Having mailed her refusal, however, she found the thought of what she had been asked to do still in her mind. She had not gone to see the statue in Paris, but its form was familiar to her from drawings and photographs; and now she saw it before her roving mind’s eye—not in its actual dreary surroundings in a Parisian working-class quarter, baseless, half-hidden by scaffolding—but high and free and glorious on the wonderfully chosen site which Emma had viewed some days earlier, from the deck of a ship. And the picture of the homeless fugitives on Ward’s Island returned, and that of the shocking squalor of the English proletarians, and that of the palaces and ruins of France, breathing the odor of a dead past; and each somehow seemed to have a bearing on the figure that was soon to rise on the bare rocks out in the Bay.

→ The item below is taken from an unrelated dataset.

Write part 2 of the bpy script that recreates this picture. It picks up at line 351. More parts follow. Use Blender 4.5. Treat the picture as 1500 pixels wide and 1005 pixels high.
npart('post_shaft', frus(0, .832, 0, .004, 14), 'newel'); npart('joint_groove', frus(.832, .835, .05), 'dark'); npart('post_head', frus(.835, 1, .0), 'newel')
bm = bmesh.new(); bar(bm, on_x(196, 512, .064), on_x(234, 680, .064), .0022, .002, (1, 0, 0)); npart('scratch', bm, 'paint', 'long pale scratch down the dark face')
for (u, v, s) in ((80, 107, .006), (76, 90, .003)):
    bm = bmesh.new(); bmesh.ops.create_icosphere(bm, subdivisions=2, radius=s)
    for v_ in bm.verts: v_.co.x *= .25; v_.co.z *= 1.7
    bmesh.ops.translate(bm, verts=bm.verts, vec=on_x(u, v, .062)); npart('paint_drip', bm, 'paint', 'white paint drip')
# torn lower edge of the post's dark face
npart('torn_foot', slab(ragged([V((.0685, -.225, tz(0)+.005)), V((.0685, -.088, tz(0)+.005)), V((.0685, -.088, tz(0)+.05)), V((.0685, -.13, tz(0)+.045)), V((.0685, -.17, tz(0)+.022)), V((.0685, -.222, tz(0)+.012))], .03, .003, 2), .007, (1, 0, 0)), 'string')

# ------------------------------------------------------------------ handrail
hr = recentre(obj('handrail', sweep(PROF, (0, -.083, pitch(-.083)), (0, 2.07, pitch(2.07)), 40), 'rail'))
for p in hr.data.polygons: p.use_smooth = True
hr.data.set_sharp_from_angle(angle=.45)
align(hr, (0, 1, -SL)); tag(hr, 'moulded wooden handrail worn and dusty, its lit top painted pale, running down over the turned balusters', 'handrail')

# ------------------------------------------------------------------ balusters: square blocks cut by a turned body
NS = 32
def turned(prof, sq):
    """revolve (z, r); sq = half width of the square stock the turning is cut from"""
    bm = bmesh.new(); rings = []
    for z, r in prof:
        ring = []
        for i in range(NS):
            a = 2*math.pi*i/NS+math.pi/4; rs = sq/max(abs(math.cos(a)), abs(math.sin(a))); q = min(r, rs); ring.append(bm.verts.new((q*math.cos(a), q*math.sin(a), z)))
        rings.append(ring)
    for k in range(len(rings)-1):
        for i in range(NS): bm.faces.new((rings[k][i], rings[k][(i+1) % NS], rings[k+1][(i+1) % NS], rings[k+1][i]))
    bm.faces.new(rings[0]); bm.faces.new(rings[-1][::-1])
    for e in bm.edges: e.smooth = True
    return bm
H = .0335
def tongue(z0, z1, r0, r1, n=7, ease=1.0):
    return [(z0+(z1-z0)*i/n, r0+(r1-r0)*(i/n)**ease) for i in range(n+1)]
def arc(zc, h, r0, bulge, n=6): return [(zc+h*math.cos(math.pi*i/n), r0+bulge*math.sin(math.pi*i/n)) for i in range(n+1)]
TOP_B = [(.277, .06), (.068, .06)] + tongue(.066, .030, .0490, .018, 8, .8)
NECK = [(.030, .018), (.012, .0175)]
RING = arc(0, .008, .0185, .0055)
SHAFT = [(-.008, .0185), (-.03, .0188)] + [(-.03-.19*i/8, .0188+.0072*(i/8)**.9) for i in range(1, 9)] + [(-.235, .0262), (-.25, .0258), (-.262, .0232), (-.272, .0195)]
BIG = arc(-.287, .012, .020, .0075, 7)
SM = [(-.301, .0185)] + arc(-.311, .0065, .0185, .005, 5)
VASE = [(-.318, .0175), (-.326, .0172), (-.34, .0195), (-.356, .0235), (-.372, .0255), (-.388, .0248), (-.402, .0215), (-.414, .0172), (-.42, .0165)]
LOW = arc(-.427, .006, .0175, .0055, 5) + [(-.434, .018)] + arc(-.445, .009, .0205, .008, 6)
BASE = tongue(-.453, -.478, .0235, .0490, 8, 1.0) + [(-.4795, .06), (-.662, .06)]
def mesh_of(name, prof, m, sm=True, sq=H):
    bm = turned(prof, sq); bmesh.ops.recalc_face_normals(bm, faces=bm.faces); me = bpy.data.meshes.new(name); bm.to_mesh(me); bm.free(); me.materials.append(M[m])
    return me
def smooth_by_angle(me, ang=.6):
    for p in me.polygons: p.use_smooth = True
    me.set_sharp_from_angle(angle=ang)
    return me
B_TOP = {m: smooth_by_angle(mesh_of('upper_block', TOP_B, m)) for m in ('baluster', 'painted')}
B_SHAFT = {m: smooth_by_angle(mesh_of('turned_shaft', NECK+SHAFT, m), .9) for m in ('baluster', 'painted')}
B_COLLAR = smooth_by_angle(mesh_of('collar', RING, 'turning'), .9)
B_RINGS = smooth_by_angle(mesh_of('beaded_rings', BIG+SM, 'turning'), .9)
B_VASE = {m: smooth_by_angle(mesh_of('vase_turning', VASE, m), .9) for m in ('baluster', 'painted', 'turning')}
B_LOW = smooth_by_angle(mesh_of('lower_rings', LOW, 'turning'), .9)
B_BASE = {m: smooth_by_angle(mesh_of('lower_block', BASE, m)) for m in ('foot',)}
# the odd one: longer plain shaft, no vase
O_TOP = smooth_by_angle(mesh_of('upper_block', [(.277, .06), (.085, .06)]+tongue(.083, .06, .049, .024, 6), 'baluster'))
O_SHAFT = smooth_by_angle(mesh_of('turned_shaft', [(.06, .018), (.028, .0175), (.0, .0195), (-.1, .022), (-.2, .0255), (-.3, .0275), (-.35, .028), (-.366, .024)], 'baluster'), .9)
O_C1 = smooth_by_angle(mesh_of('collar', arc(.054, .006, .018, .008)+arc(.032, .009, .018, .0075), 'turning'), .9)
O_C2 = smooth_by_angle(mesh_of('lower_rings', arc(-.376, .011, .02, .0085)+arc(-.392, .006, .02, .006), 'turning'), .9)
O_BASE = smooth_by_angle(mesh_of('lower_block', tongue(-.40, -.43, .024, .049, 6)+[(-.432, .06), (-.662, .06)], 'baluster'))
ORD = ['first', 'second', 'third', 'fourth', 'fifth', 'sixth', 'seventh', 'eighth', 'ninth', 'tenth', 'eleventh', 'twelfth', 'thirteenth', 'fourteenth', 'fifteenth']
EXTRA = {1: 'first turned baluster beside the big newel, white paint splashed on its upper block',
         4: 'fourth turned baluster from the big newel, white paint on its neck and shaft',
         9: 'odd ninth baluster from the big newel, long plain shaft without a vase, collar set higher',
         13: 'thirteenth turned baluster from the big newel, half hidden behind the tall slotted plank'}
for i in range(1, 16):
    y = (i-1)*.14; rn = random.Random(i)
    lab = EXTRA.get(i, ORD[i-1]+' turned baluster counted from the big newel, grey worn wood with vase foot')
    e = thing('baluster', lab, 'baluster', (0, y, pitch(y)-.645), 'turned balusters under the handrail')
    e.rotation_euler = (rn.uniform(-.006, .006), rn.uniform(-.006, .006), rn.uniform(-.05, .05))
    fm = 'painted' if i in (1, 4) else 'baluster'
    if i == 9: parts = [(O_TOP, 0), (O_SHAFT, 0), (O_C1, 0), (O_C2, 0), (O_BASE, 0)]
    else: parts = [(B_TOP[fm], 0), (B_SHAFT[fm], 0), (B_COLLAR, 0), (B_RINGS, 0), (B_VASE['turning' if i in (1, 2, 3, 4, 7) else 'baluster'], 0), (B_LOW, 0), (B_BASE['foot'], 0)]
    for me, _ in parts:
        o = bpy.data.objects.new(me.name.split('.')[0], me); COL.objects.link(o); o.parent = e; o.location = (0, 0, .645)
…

They had a name for it: “Liberty Enlightening the World.” What liberty? The important men who had conceived it had even held different views on the issue of Negro slavery in the United States; their minds were kept strictly on their own versions of liberty, and by defining the activity of their ideals as “enlightenment” they implied that they did not see it as necessarily doing more. It took a woman—an American poetess newly fired with the passion to save oppressed people—to see that liberty had to extend to all who needed it and that it had to help, not just to enlighten.
Emma Lazarus was truly unable to write to order. It was not to order, or by deliberation—it was from sheer inner compulsion that she wrote a sonnet on “The New Colossus” and sent it to the Hon. William B. Evarts two days after declining his request.
In her sonnet she gave the monument a meaning that had occurred to none of its sponsors on either side of the Atlantic; “Mother of Exiles” she called the figures, and:
. . . From her beacon hand
Glows world-wide welcome; her mild eyes
command
The air-bridged harbor that twin cities
frame.
“Keep, ancient lands, your storied pomp!”
cries she
With silent lips. “Give me your tired, your
poor,
Your huddled masses yearning to breathe
free,
The wretched refuse of your teeming shore.
Send these, the homeless, tempest-tost to me,
I lift my lamp beside the golden door.”